◆ WHAT THE EXERCISE ASKS:
Give back exactly the lines from the beginning of the listing below to the line holding "sc.camera = cam", both ends included; the pictures stay out.
----
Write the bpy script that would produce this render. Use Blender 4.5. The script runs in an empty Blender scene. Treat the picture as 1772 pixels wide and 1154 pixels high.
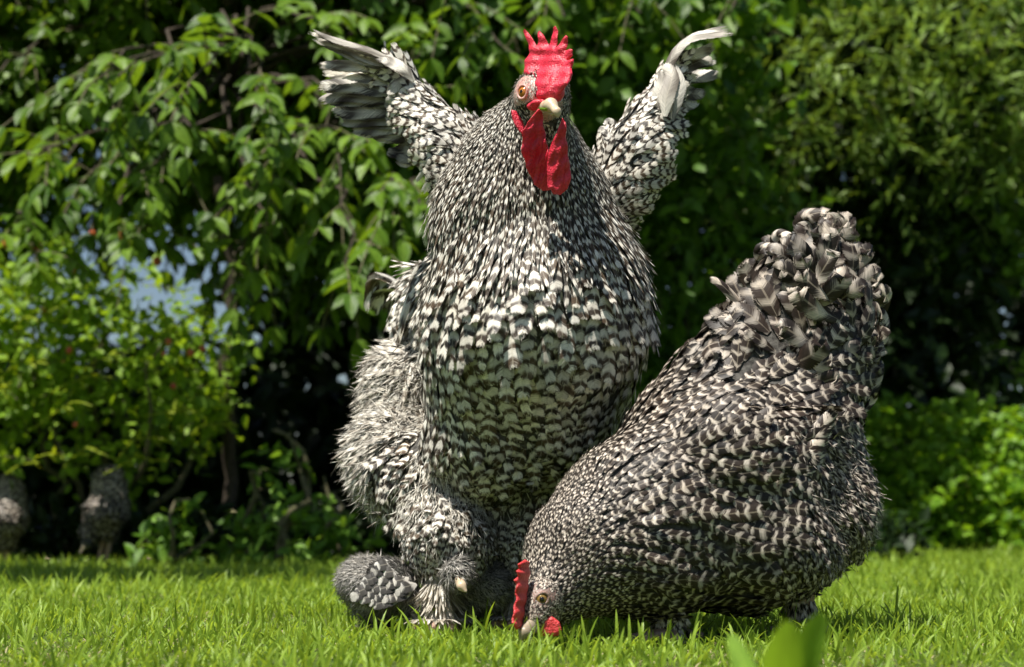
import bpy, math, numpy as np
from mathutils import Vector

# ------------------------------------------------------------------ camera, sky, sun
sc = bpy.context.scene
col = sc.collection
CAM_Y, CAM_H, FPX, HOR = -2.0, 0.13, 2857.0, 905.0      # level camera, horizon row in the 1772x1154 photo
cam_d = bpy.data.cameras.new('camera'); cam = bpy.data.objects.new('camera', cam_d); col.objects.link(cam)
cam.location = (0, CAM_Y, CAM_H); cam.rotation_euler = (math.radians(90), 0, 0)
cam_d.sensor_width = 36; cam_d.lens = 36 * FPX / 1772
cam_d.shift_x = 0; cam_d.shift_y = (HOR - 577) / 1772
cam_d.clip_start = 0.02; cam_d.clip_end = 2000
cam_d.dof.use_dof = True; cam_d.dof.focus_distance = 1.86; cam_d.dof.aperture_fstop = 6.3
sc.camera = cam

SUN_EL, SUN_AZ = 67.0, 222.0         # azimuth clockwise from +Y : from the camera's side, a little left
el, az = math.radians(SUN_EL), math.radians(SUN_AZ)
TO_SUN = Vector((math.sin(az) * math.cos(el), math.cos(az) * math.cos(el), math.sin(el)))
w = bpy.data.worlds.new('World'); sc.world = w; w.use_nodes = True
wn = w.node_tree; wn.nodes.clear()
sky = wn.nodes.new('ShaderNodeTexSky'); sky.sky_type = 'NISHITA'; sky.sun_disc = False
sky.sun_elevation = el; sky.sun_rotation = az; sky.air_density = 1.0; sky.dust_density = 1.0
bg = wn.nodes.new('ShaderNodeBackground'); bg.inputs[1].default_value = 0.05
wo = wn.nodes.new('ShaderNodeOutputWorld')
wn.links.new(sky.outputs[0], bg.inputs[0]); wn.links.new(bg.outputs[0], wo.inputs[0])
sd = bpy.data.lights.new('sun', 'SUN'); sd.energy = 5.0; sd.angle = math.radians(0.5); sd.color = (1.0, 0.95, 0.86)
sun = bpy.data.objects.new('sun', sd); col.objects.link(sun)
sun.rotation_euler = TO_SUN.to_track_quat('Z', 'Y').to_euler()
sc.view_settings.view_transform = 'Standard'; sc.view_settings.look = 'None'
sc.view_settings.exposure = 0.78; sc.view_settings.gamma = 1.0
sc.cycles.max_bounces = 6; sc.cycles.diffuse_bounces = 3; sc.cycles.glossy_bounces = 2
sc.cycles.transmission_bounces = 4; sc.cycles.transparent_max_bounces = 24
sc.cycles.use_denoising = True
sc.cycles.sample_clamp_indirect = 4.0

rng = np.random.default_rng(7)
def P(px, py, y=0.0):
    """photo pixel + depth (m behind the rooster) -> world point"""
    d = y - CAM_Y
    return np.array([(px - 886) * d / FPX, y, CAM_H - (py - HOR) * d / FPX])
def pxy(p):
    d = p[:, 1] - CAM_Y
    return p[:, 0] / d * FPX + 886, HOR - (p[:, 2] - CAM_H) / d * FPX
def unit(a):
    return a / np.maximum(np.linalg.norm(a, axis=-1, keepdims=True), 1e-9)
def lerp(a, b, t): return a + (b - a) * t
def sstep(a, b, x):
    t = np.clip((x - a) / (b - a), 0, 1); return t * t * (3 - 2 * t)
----
◆ RESPONSE:
Write the bpy script that would produce this render. Use Blender 4.5. The script runs in an empty Blender scene. Treat the picture as 1772 pixels wide and 1154 pixels high.
import bpy, math, numpy as np
from mathutils import Vector

# ------------------------------------------------------------------ camera, sky, sun
sc = bpy.context.scene
col = sc.collection
CAM_Y, CAM_H, FPX, HOR = -2.0, 0.13, 2857.0, 905.0      # level camera, horizon row in the 1772x1154 photo
cam_d = bpy.data.cameras.new('camera'); cam = bpy.data.objects.new('camera', cam_d); col.objects.link(cam)
cam.location = (0, CAM_Y, CAM_H); cam.rotation_euler = (math.radians(90), 0, 0)
cam_d.sensor_width = 36; cam_d.lens = 36 * FPX / 1772
cam_d.shift_x = 0; cam_d.shift_y = (HOR - 577) / 1772
cam_d.clip_start = 0.02; cam_d.clip_end = 2000
cam_d.dof.use_dof = True; cam_d.dof.focus_distance = 1.86; cam_d.dof.aperture_fstop = 6.3
sc.camera = cam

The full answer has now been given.